Given problem » Retype the material word for word.

Data lines »
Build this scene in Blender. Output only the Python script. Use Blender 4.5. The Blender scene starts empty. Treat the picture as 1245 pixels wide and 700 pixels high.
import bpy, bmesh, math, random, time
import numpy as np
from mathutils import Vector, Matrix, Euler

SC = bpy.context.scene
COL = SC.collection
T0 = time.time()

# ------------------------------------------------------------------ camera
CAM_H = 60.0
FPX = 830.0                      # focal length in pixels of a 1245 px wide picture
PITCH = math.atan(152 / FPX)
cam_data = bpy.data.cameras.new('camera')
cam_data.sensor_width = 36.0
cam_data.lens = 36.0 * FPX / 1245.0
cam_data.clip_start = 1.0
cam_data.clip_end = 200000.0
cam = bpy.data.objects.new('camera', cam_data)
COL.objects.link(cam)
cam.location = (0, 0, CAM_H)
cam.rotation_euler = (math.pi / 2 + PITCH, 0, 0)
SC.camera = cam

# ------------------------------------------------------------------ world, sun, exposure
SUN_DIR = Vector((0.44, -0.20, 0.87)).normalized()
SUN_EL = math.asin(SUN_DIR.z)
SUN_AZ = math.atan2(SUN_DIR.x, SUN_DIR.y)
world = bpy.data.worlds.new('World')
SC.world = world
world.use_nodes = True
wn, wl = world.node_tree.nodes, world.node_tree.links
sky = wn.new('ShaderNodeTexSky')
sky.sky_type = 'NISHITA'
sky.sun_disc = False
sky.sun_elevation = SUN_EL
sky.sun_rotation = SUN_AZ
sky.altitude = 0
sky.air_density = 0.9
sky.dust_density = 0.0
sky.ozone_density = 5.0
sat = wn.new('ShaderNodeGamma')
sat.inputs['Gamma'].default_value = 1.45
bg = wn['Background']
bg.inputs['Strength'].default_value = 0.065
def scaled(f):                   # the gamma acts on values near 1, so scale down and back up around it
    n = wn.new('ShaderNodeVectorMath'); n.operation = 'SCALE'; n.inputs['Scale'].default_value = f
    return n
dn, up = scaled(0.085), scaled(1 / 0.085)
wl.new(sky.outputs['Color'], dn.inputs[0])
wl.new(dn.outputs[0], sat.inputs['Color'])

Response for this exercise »
Build this scene in Blender. Output only the Python script. Use Blender 4.5. The Blender scene starts empty. Treat the picture as 1245 pixels wide and 700 pixels high.
import bpy, bmesh, math, random, time
import numpy as np
from mathutils import Vector, Matrix, Euler

SC = bpy.context.scene
COL = SC.collection
T0 = time.time()

# ------------------------------------------------------------------ camera
CAM_H = 60.0
FPX = 830.0                      # focal length in pixels of a 1245 px wide picture
PITCH = math.atan(152 / FPX)
cam_data = bpy.data.cameras.new('camera')
cam_data.sensor_width = 36.0
cam_data.lens = 36.0 * FPX / 1245.0
cam_data.clip_start = 1.0
cam_data.clip_end = 200000.0
cam = bpy.data.objects.new('camera', cam_data)
COL.objects.link(cam)
cam.location = (0, 0, CAM_H)
cam.rotation_euler = (math.pi / 2 + PITCH, 0, 0)
SC.camera = cam

# ------------------------------------------------------------------ world, sun, exposure
SUN_DIR = Vector((0.44, -0.20, 0.87)).normalized()
SUN_EL = math.asin(SUN_DIR.z)
SUN_AZ = math.atan2(SUN_DIR.x, SUN_DIR.y)
world = bpy.data.worlds.new('World')
SC.world = world
world.use_nodes = True
wn, wl = world.node_tree.nodes, world.node_tree.links
sky = wn.new('ShaderNodeTexSky')
sky.sky_type = 'NISHITA'
sky.sun_disc = False
sky.sun_elevation = SUN_EL
sky.sun_rotation = SUN_AZ
sky.altitude = 0
sky.air_density = 0.9
sky.dust_density = 0.0
sky.ozone_density = 5.0
sat = wn.new('ShaderNodeGamma')
sat.inputs['Gamma'].default_value = 1.45
bg = wn['Background']
bg.inputs['Strength'].default_value = 0.065
def scaled(f):                   # the gamma acts on values near 1, so scale down and back up around it
    n = wn.new('ShaderNodeVectorMath'); n.operation = 'SCALE'; n.inputs['Scale'].default_value = f
    return n
dn, up = scaled(0.085), scaled(1 / 0.085)
wl.new(sky.outputs['Color'], dn.inputs[0])
wl.new(dn.outputs[0], sat.inputs['Color'])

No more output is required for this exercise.